Editors' Note: This article is part of the Patheos Public Square on the Future of Faith in America: Judaism. Read other perspectives here.
All of the major contemporary faith traditions have been shaped by a larger ideological struggle between two different worldviews, a struggle that has been going on since the emergence of class societies and patriarchy some eight to ten thousand years ago. These worldviews have very different visions about the nature of human beings and the reality we've created.
The first worldview, which I call the Right Hand of God, says that human beings are "thrown" into this world by ourselves. We find ourselves surrounded by self-interested others who will manipulate and seek dominance, and we will either learn the techniques of power, control, and domination or we in turn will be dominated and controlled. To achieve well-being and homeland security, we must dominate and control others, using every possible resource to do so, including our rationality, our economic lives, our political arrangements, our cultural and educational institutions, and our military power and diplomatic smarts. This is the worldview of fear of the other and power over others.
The second worldview, I call it the Left Hand of God, tells a very different story. No, we were not thrown into the world by ourselves; most of us came into the world through a mother (or mothering-other) who provided us in our first few years of life not only with material support but with the love absolutely necessary to survive and thrive. Our mothers did not have a reasonable expectation of a good return on their investment of loving energies — they were "giving to give, not giving to get." From them we learned that our own well-being, and the safety and security of our families, clan, tribe, people, city, and even nation, could be secured by treating others with love and caring and a spirit of generosity.
Most people on the planet have heard both of these stories, and most people have both voices in our heads contending in almost every interaction we have with others (though you can read my more nuanced account of this in my book The Left Hand of God). No wonder, then, that most of the faiths that have survived have elements of both worldviews within them.
And that is certainly true of Judaism. One can find moments when Moses hears God as the voice of power over fear, and God is represented as "a man of war" who does battle for "his" oppressed people. At other times, Moses and the compilers of Torah hear God as El Shaddai, the nurturing, breasted god; later tradition even imagines this god as God's female energy, going into exile with us when the Jewish people have been militarily routed from our land and are in Exile.

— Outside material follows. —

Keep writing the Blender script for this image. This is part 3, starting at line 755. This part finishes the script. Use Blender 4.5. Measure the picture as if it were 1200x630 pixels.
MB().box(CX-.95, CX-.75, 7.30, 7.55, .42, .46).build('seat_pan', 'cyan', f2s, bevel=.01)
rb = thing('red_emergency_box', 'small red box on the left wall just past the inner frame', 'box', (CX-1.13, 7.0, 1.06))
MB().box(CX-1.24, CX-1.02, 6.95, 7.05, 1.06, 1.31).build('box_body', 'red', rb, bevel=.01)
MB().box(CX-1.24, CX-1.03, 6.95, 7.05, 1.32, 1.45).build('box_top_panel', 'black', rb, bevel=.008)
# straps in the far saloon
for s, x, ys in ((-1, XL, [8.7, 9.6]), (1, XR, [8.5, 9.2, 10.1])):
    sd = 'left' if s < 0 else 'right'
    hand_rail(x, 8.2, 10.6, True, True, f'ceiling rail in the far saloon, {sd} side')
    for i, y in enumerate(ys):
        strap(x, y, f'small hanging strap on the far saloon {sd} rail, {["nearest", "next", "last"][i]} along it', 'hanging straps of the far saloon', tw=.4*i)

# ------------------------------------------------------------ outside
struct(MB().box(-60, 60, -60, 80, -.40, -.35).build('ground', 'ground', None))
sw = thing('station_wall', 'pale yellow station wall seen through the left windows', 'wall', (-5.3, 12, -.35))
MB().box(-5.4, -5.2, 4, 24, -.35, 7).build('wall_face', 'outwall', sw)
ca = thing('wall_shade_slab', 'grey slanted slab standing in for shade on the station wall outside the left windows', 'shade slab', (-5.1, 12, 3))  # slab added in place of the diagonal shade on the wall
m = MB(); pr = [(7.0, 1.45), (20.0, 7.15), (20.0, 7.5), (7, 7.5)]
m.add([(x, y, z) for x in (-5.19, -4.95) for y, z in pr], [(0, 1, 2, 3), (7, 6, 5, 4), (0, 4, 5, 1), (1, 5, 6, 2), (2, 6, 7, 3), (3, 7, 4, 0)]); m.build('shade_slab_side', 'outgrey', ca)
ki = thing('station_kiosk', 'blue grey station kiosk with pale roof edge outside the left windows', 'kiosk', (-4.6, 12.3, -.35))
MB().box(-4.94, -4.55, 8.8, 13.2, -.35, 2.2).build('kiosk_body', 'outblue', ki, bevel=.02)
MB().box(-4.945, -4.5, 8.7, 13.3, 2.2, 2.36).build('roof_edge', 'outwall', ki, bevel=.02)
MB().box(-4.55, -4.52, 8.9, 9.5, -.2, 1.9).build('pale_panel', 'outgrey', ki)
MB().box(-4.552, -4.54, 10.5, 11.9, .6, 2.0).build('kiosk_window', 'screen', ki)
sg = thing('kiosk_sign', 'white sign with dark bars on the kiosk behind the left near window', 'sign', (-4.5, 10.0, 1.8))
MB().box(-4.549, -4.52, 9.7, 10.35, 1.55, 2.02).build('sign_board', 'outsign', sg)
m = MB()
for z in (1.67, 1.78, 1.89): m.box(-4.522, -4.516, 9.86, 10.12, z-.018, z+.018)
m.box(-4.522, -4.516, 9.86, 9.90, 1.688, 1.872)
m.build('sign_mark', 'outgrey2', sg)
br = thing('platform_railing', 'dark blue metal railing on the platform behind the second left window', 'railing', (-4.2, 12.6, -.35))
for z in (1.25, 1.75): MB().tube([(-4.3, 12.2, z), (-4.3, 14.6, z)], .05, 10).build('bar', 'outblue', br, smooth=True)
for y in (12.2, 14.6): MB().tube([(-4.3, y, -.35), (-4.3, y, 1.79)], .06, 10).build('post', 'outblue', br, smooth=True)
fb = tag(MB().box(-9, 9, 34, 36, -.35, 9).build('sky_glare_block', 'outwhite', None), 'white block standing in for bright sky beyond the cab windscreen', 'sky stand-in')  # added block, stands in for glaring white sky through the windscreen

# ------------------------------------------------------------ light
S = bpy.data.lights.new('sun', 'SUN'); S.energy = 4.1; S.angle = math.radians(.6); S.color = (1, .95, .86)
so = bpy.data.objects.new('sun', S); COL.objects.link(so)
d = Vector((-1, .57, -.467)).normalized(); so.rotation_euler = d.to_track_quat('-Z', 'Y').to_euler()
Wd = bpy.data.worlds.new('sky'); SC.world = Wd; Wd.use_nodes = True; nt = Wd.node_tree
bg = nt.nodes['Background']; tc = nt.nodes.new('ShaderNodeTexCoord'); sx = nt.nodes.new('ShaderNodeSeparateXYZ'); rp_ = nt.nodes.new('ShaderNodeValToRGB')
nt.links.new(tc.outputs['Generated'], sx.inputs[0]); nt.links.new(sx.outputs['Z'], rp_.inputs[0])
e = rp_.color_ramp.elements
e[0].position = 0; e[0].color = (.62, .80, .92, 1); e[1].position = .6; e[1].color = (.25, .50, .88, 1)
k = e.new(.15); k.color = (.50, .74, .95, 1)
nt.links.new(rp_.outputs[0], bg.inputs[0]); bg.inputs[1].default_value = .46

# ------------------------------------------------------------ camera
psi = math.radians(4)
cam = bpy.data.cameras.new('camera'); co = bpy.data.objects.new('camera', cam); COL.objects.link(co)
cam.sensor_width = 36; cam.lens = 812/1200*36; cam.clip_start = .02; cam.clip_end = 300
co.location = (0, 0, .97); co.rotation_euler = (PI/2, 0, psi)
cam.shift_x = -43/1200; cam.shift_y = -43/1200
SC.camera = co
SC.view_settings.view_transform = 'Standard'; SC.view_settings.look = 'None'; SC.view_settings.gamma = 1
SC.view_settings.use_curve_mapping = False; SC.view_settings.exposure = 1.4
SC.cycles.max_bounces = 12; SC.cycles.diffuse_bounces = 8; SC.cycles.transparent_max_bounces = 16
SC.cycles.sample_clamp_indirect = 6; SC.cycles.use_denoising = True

When Jews were in Exile, as they have been during much of the past two thousand years, the qualities of God as a loving and compassionate force were reflected in Jewish tradition as it emphasized those aspects of Torah that seemed most in tune with the needs of the powerless. But the downtrodden also need some source of hope, so God as the Force of Transformation — which makes possible the progress from that which is to that which ought to be — YHVH, was also envisioned as the redeemer whose power once again manifested itself in saving us from our powerless and oppressed reality.
The tragedy of the Holocaust led most Jews to despair of God as a loving force that could also save us. As a result, most Jews, still reeling from what they perceive as God's failure to show up and save us, have fallen into a deep depression, manifested either as a militant atheism or as the embrace of a new god, i.e., the military power of the State of Israel. Come into the vast majority of synagogues in America and tell them you don't believe in God, don't accept Torah, and don't feel bound by Jewish tradition and people will shrug their shoulders and welcome you in. Tell them you don't support the State of Israel or see that state as having anything to do with their Judaism and they are likely to show you the door. Israel and its military prowess has become the new object of faith.
Yet the past decades have also seen a reaction among a handful of younger Jews who have sought to reclaim the Left Hand of God. One path has been to envision God not as a big man in heaven, but as the Force of Healing and Transformation, that aspect of the universe which makes possible the transformation from That Which Is to That Which Ought to Be. (See my book Jewish Renewal.) A Jewish Renewal movement (not a denomination, but a new way of thinking) has spread its ideas in all the denominations of Judaism, reclaiming the loving energy of Judaism and refusing the idolatrous worship of the State of Israel. A similar move, without any religious faith foundation, has led to the creation of secular movements to reclaim a Jewish life that affirms these same loving energies of the Left Hand of God.